◆ Set exercise ◆
Transcribe everything in the data word for word. Pictures are left out.

◆ Given information ◆
◇ ◇ ◇ ◇ ◇ ◇ ◇
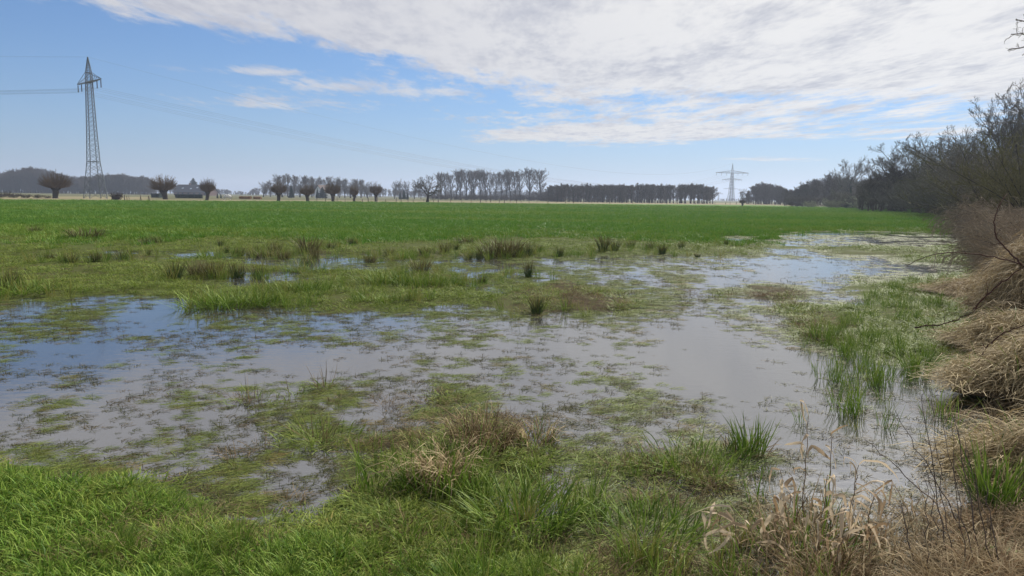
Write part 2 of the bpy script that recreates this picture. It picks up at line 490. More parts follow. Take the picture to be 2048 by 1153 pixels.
def geo(a, b, first, ratio):
    v = [a]; s = first
    while v[-1] < b: v.append(v[-1]+s); s *= ratio
    v[-1] = b
    return v
ys_ = np.array([-90, -50, -25, -12, -6, -3, -1, 0.5, 1.3, 2.0] + geo(2.4, 3900, .045, 1.0125))
xh = geo(0, 3600, .06, 1.021)
xs_ = np.array([-q for q in xh[:0:-1]] + xh)
X, Y = np.meshgrid(xs_, ys_)
shape = X.shape
X, Y = X.ravel(), Y.ravel()
Wg, Gg, PXg, PYg = cover(X, Y)
Zg = ground_h(X, Y, Wg)
fe = field_edge(PXg)
hedge = (PXg > 1893) & (X > 20)
beyond = (PYg < fe) & (Y > 20) & (~(hedge & (Y < 125)))
Gg = np.where(hedge & (PYg < 600), 2.0+0*Gg, Gg)
field = np.clip((PYg < 462+8*np.sin(PXg*.01)+(fbm(X*.16, Y*.16, 71, 3)-.5)*34).astype(float), 0, 1)*(~beyond)*(Y > 10)
d_over = np.where(beyond, fe-PYg, 0)
zone = np.where(beyond, np.where(d_over < np.where(PXg < 300, 9, 4), 2.0, 3.0), field)      # 0 marsh, 1 field, 2 dry strip, 3 pasture beyond
ids = np.arange(len(X)).reshape(shape)
Qg = np.stack([ids[:-1, :-1], ids[:-1, 1:], ids[1:, 1:], ids[1:, :-1]], -1).reshape(-1, 4)

m = new_mat('wet_meadow_soil')
p = objpos(); x_, y_, z_ = xyz(p)
g = attr('fresh'); zf = attr('zone')
n1 = noise(p, 9.0, 6, .65); n2 = noise(p, 1.3, 4, .55); n3 = noise(vec(x_*0.35, y_*0.1), 1.0, 6, .65); n4 = noise(p, 42.0, 3, .6)
marsh = mixc(smooth(g*0.11+(n1-.5)*1.1, .25, .8), (0.052, 0.036, 0.020), (0.070, 0.090, 0.022))
marsh = mixc(smooth(n4, .5, .75)*0.4, marsh, (0.095, 0.072, 0.038))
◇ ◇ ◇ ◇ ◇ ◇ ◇
◆ Correct output ◆
Write part 2 of the bpy script that recreates this picture. It picks up at line 490. More parts follow. Take the picture to be 2048 by 1153 pixels.
def geo(a, b, first, ratio):
    v = [a]; s = first
    while v[-1] < b: v.append(v[-1]+s); s *= ratio
    v[-1] = b
    return v
ys_ = np.array([-90, -50, -25, -12, -6, -3, -1, 0.5, 1.3, 2.0] + geo(2.4, 3900, .045, 1.0125))
xh = geo(0, 3600, .06, 1.021)
xs_ = np.array([-q for q in xh[:0:-1]] + xh)
X, Y = np.meshgrid(xs_, ys_)
shape = X.shape
X, Y = X.ravel(), Y.ravel()
Wg, Gg, PXg, PYg = cover(X, Y)
Zg = ground_h(X, Y, Wg)
fe = field_edge(PXg)
hedge = (PXg > 1893) & (X > 20)
beyond = (PYg < fe) & (Y > 20) & (~(hedge & (Y < 125)))
Gg = np.where(hedge & (PYg < 600), 2.0+0*Gg, Gg)
field = np.clip((PYg < 462+8*np.sin(PXg*.01)+(fbm(X*.16, Y*.16, 71, 3)-.5)*34).astype(float), 0, 1)*(~beyond)*(Y > 10)
d_over = np.where(beyond, fe-PYg, 0)
zone = np.where(beyond, np.where(d_over < np.where(PXg < 300, 9, 4), 2.0, 3.0), field)      # 0 marsh, 1 field, 2 dry strip, 3 pasture beyond
ids = np.arange(len(X)).reshape(shape)
Qg = np.stack([ids[:-1, :-1], ids[:-1, 1:], ids[1:, 1:], ids[1:, :-1]], -1).reshape(-1, 4)

m = new_mat('wet_meadow_soil')
p = objpos(); x_, y_, z_ = xyz(p)
g = attr('fresh'); zf = attr('zone')
n1 = noise(p, 9.0, 6, .65); n2 = noise(p, 1.3, 4, .55); n3 = noise(vec(x_*0.35, y_*0.1), 1.0, 6, .65); n4 = noise(p, 42.0, 3, .6)
marsh = mixc(smooth(g*0.11+(n1-.5)*1.1, .25, .8), (0.052, 0.036, 0.020), (0.070, 0.090, 0.022))
marsh = mixc(smooth(n4, .5, .75)*0.4, marsh, (0.095, 0.072, 0.038))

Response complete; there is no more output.